Die Stadt ist verpflichtet, für die Unterbringung von Flüchtlingen zu sorgen – nicht nur kurzfristig. Was
Heesch Sorge bereitet: Nach dem sogenannten Königsteiner Schlüssel, der die Verteilung von Flüchtlingen regelt, liegt die Stadt Grevenbroich zurzeit bei einer Erfüllungsquote von 78 Prozent. Etwa 730 Menschen sind in Verantwortung der Stadt bisher in Unterkünften untergebracht, 22 Prozent oder 156 Menschen könnten der Stadt nach diesem Schlüssel noch zugewiesen werden – „nach jetzigem Stand“, betont Michael Heesch, denn: Der Schlüssel ist dynamisch, die Zahlen steigen eher, als dass sie fallen.
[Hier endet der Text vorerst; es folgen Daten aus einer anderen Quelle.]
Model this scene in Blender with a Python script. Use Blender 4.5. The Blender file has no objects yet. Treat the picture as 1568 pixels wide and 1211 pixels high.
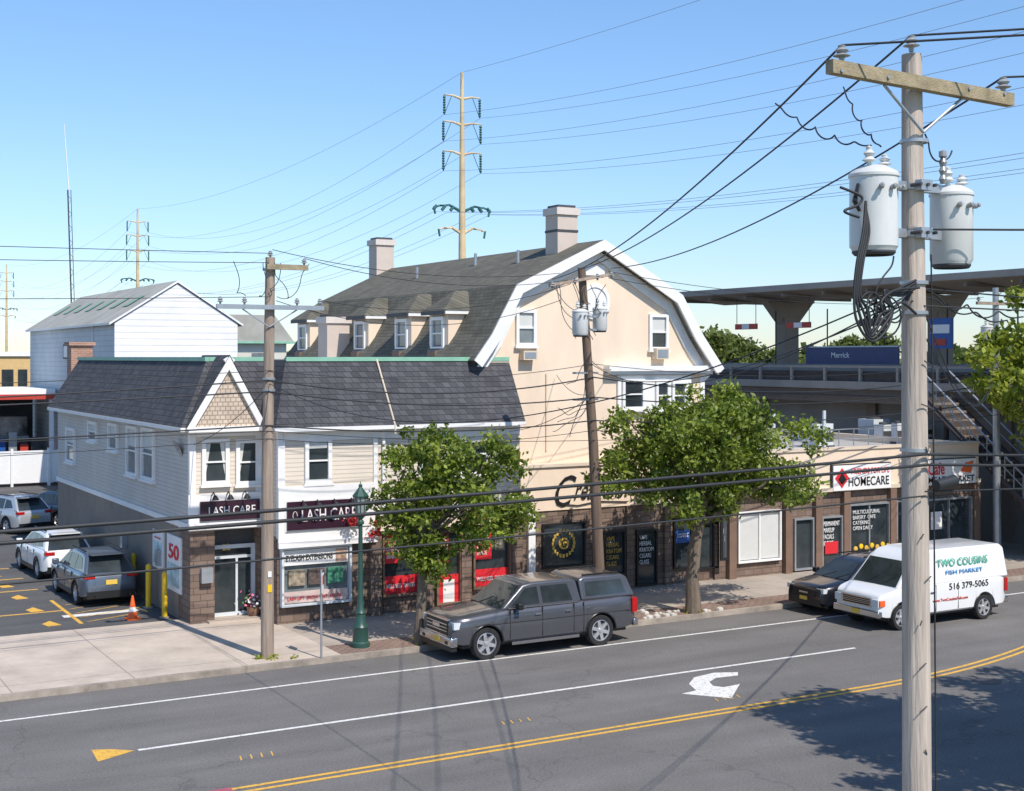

Genau das stellt die Stadt vor gewaltige Herausforderungen. Um Flüchtlinge aus der Ukraine und Ortskräfte aus Afghanistan unterzubringen, die derzeit noch in der Sporthalle des Berufsbildungszentrums leben, hatte die Stadt im Mai einen Mietvertrag für die ehemaligen Bauten des RWE-Bohrbetriebs nahe des Kraftwerks Neurath geschlossen. Diese sind so modifiziert worden, dass sie bis zu 60 Menschen Platz bieten. Doch auch diese Möglichkeit besteht nur befristet, konkret bis April. Noch im Juli sollen die Menschen aus der Sporthalle dort unterkommen. Eine weitere Unterkunft (ebenfalls für bis zu 60 Personen) richtet die Stadt derzeit im Obergeschoss der alten Molkerei nahe des Elsbachtunnels ein. Das für die Molkerei vorgesehene Neubauprojekt ist für drei Jahre auf Eis gelegt.
Kürzlich hatte Bürgermeister Klaus Krützen den Ratsleuten unmissverständlich deutlich gemacht, dass die Stadt weitere Standorte braucht, um die Unterbringung von Flüchtlingen zu gewährleisten – auch um auf künftige Krisen besser vorbereitet zu sein. Anlass dazu hatte dem Rathaus-Chef unter anderem die städtische Haushaltslage gegeben, die sich durch die kurzfristige Unterbringung von Geflüchteten aus der Ukraine um 2,3 Millionen Euro verschlechtert hat.